The trial court denied the foster parents’ motion to intervene, finding they lacked standing to intervene and that permitting them to intervene would not be in the child’s best interests. Further, the court noted the foster parents had not submitted a written application to adopt within 30 days after the father’s parental rights were terminated, and that West Virginia law favors placing dependent children with blood relatives. The foster parents then filed a writ of prohibition based on lack of jurisdiction.

The Supreme Court of Appeals of West Virginia granted the writ after finding that the trial court exceeded the bounds of its authority by not giving the foster parents a chance to be heard at the permanency hearing. The court explained that West Virginia statute clearly provides that “[a]ny foster parent . . . providing care for the child shall be given notice of and the opportunity to be heard at the permanency hearing . . . .” 

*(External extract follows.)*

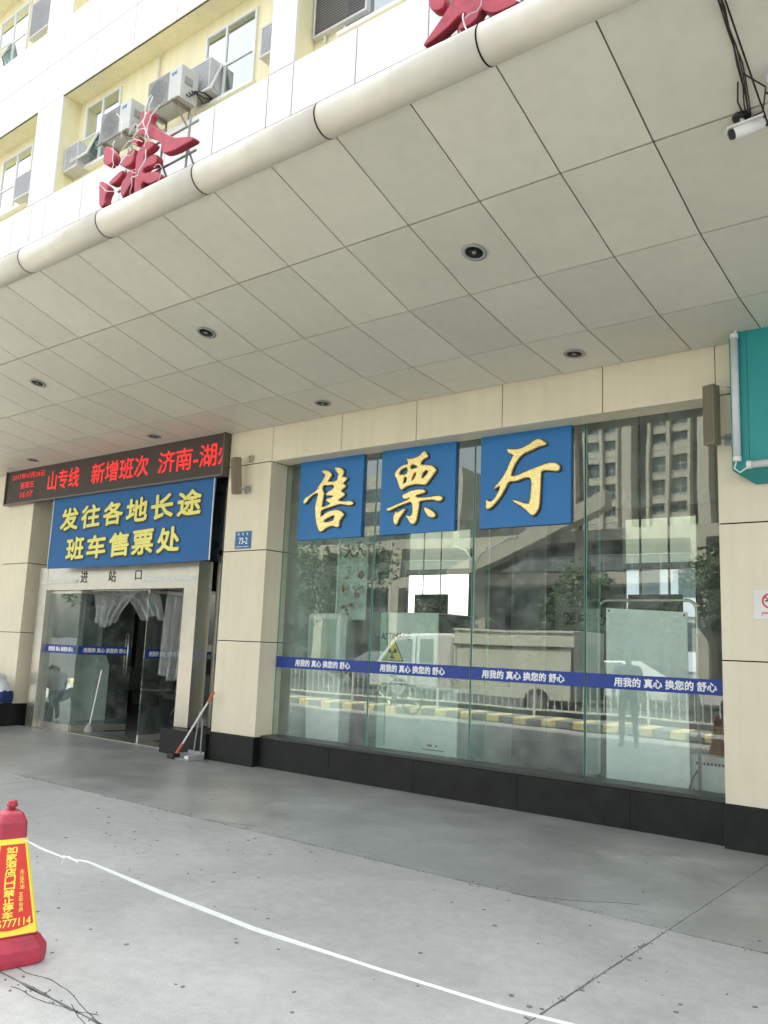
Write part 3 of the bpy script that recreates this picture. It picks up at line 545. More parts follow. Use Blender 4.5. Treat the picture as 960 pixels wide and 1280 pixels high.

Because the statute was clear, the court granted the writ and returned the case to the trial court for another permanency hearing to give the foster parents a chance to be heard.

The court also identified other concerns it had with the agency’s handling of the case. It cited a lack of any concurrent planning during the child’s first two years of life. While the agency sought to terminate the parents’ rights soon after the child’s placement, it did not explore placement with anyone other than the foster parents early in the case. The court found this suspect since the agency later maintained that blood relatives are the preferred placement under its policies. The court stressed that the agency should have been seeking relative placement with the potential for permanent placement from the start of the case.

The court was also concerned by the agency’s claim that it had to place a child with a blood relative over a foster parent, without considering the emotional bond between the child and foster parent, the length of the child’s placement in the foster home, or other factors relating to the child’s best interests. The agency claimed its internal policy favoring relative placements was based on federal law. It cited the Social Security Act, which requires that states consider giving preference to a relative over a nonrelative. The court found the agency’s interpretation of this requirement went too far. While preference to relatives must be considered, the child’s best interests must ultimately determine placement.

Further, although West Virginia statute gives statutory preference to grandparents in adoption cases, such preference is not absolute and the court has discretion when awarding legal custody.

The court found the foster parents were given little consideration as prospective adoptive parents for the child, even though they had provided care for 22 months. Because of this lack of consideration, they were unable to present evidence to the trial court about the child’s best interests at the permanency hearing. The court therefore remanded the case to the trial court to give the foster parents a chance to be heard.